TASK OBJECTIVE:
Reproduce all of the listing below without alteration.

MATERIAL:
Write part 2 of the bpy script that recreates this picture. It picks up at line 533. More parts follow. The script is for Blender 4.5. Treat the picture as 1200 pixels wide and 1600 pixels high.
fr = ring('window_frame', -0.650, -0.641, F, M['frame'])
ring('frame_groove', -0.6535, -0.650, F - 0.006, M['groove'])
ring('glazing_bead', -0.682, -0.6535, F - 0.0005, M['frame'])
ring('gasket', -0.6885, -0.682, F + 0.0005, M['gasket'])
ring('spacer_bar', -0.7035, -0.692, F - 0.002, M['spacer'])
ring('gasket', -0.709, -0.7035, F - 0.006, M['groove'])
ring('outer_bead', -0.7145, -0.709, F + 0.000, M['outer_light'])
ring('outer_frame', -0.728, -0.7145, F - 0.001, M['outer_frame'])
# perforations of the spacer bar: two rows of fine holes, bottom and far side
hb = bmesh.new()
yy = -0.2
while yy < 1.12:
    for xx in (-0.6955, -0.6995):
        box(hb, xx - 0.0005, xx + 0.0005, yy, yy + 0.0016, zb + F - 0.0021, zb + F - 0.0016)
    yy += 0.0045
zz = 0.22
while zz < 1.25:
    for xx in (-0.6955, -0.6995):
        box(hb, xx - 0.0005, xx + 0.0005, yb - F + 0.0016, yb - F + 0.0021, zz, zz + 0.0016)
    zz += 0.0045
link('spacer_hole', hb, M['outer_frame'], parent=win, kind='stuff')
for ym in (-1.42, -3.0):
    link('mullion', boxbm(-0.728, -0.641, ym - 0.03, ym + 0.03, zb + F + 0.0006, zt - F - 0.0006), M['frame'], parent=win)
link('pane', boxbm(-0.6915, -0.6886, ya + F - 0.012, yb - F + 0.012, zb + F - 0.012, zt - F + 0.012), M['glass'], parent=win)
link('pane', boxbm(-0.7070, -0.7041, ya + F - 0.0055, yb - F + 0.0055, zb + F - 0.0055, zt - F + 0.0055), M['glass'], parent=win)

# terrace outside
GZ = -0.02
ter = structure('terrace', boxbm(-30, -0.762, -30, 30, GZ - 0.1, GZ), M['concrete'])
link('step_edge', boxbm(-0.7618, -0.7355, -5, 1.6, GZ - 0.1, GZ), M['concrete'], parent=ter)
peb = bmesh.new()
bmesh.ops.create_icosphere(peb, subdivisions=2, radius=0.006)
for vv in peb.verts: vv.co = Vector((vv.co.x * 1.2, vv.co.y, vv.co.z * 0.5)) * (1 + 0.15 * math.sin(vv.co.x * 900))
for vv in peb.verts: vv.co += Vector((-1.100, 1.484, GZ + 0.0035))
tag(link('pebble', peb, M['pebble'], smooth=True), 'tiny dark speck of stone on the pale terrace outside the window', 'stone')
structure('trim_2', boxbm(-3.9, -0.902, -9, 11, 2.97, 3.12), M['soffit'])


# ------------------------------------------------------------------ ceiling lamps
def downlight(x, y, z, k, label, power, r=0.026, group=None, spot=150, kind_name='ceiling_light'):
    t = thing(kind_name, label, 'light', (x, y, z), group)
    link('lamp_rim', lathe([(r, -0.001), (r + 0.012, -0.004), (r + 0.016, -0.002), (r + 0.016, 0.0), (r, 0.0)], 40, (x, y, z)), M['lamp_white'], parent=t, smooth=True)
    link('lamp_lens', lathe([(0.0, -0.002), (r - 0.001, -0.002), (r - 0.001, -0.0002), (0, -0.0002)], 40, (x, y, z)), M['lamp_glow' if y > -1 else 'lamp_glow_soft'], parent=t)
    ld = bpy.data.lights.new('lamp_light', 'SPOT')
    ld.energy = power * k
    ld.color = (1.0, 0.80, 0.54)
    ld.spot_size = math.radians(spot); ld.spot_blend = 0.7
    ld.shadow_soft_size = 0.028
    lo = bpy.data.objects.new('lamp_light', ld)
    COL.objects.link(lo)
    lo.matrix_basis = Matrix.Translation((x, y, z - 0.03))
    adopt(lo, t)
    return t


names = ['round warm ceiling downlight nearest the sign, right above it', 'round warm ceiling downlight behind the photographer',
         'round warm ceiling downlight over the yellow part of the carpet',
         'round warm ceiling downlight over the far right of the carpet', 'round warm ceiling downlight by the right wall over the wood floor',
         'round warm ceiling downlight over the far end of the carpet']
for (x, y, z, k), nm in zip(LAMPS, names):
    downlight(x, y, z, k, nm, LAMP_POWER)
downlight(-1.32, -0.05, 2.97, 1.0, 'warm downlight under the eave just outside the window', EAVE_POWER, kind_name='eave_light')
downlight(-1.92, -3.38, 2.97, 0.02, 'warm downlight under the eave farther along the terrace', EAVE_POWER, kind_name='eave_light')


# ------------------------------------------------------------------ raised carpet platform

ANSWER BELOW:
Write part 2 of the bpy script that recreates this picture. It picks up at line 533. More parts follow. The script is for Blender 4.5. Treat the picture as 1200 pixels wide and 1600 pixels high.
fr = ring('window_frame', -0.650, -0.641, F, M['frame'])
ring('frame_groove', -0.6535, -0.650, F - 0.006, M['groove'])
ring('glazing_bead', -0.682, -0.6535, F - 0.0005, M['frame'])
ring('gasket', -0.6885, -0.682, F + 0.0005, M['gasket'])
ring('spacer_bar', -0.7035, -0.692, F - 0.002, M['spacer'])
ring('gasket', -0.709, -0.7035, F - 0.006, M['groove'])
ring('outer_bead', -0.7145, -0.709, F + 0.000, M['outer_light'])
ring('outer_frame', -0.728, -0.7145, F - 0.001, M['outer_frame'])
# perforations of the spacer bar: two rows of fine holes, bottom and far side
hb = bmesh.new()
yy = -0.2
while yy < 1.12:
    for xx in (-0.6955, -0.6995):
        box(hb, xx - 0.0005, xx + 0.0005, yy, yy + 0.0016, zb + F - 0.0021, zb + F - 0.0016)
    yy += 0.0045
zz = 0.22
while zz < 1.25:
    for xx in (-0.6955, -0.6995):
        box(hb, xx - 0.0005, xx + 0.0005, yb - F + 0.0016, yb - F + 0.0021, zz, zz + 0.0016)
    zz += 0.0045
link('spacer_hole', hb, M['outer_frame'], parent=win, kind='stuff')
for ym in (-1.42, -3.0):
    link('mullion', boxbm(-0.728, -0.641, ym - 0.03, ym + 0.03, zb + F + 0.0006, zt - F - 0.0006), M['frame'], parent=win)
link('pane', boxbm(-0.6915, -0.6886, ya + F - 0.012, yb - F + 0.012, zb + F - 0.012, zt - F + 0.012), M['glass'], parent=win)
link('pane', boxbm(-0.7070, -0.7041, ya + F - 0.0055, yb - F + 0.0055, zb + F - 0.0055, zt - F + 0.0055), M['glass'], parent=win)

# terrace outside
GZ = -0.02
ter = structure('terrace', boxbm(-30, -0.762, -30, 30, GZ - 0.1, GZ), M['concrete'])
link('step_edge', boxbm(-0.7618, -0.7355, -5, 1.6, GZ - 0.1, GZ), M['concrete'], parent=ter)
peb = bmesh.new()
bmesh.ops.create_icosphere(peb, subdivisions=2, radius=0.006)
for vv in peb.verts: vv.co = Vector((vv.co.x * 1.2, vv.co.y, vv.co.z * 0.5)) * (1 + 0.15 * math.sin(vv.co.x * 900))
for vv in peb.verts: vv.co += Vector((-1.100, 1.484, GZ + 0.0035))
tag(link('pebble', peb, M['pebble'], smooth=True), 'tiny dark speck of stone on the pale terrace outside the window', 'stone')
structure('trim_2', boxbm(-3.9, -0.902, -9, 11, 2.97, 3.12), M['soffit'])


# ------------------------------------------------------------------ ceiling lamps
def downlight(x, y, z, k, label, power, r=0.026, group=None, spot=150, kind_name='ceiling_light'):
    t = thing(kind_name, label, 'light', (x, y, z), group)
    link('lamp_rim', lathe([(r, -0.001), (r + 0.012, -0.004), (r + 0.016, -0.002), (r + 0.016, 0.0), (r, 0.0)], 40, (x, y, z)), M['lamp_white'], parent=t, smooth=True)
    link('lamp_lens', lathe([(0.0, -0.002), (r - 0.001, -0.002), (r - 0.001, -0.0002), (0, -0.0002)], 40, (x, y, z)), M['lamp_glow' if y > -1 else 'lamp_glow_soft'], parent=t)
    ld = bpy.data.lights.new('lamp_light', 'SPOT')
    ld.energy = power * k
    ld.color = (1.0, 0.80, 0.54)
    ld.spot_size = math.radians(spot); ld.spot_blend = 0.7
    ld.shadow_soft_size = 0.028
    lo = bpy.data.objects.new('lamp_light', ld)
    COL.objects.link(lo)
    lo.matrix_basis = Matrix.Translation((x, y, z - 0.03))
    adopt(lo, t)
    return t


names = ['round warm ceiling downlight nearest the sign, right above it', 'round warm ceiling downlight behind the photographer',
         'round warm ceiling downlight over the yellow part of the carpet',
         'round warm ceiling downlight over the far right of the carpet', 'round warm ceiling downlight by the right wall over the wood floor',
         'round warm ceiling downlight over the far end of the carpet']
for (x, y, z, k), nm in zip(LAMPS, names):
    downlight(x, y, z, k, nm, LAMP_POWER)
downlight(-1.32, -0.05, 2.97, 1.0, 'warm downlight under the eave just outside the window', EAVE_POWER, kind_name='eave_light')
downlight(-1.92, -3.38, 2.97, 0.02, 'warm downlight under the eave farther along the terrace', EAVE_POWER, kind_name='eave_light')


# ------------------------------------------------------------------ raised carpet platform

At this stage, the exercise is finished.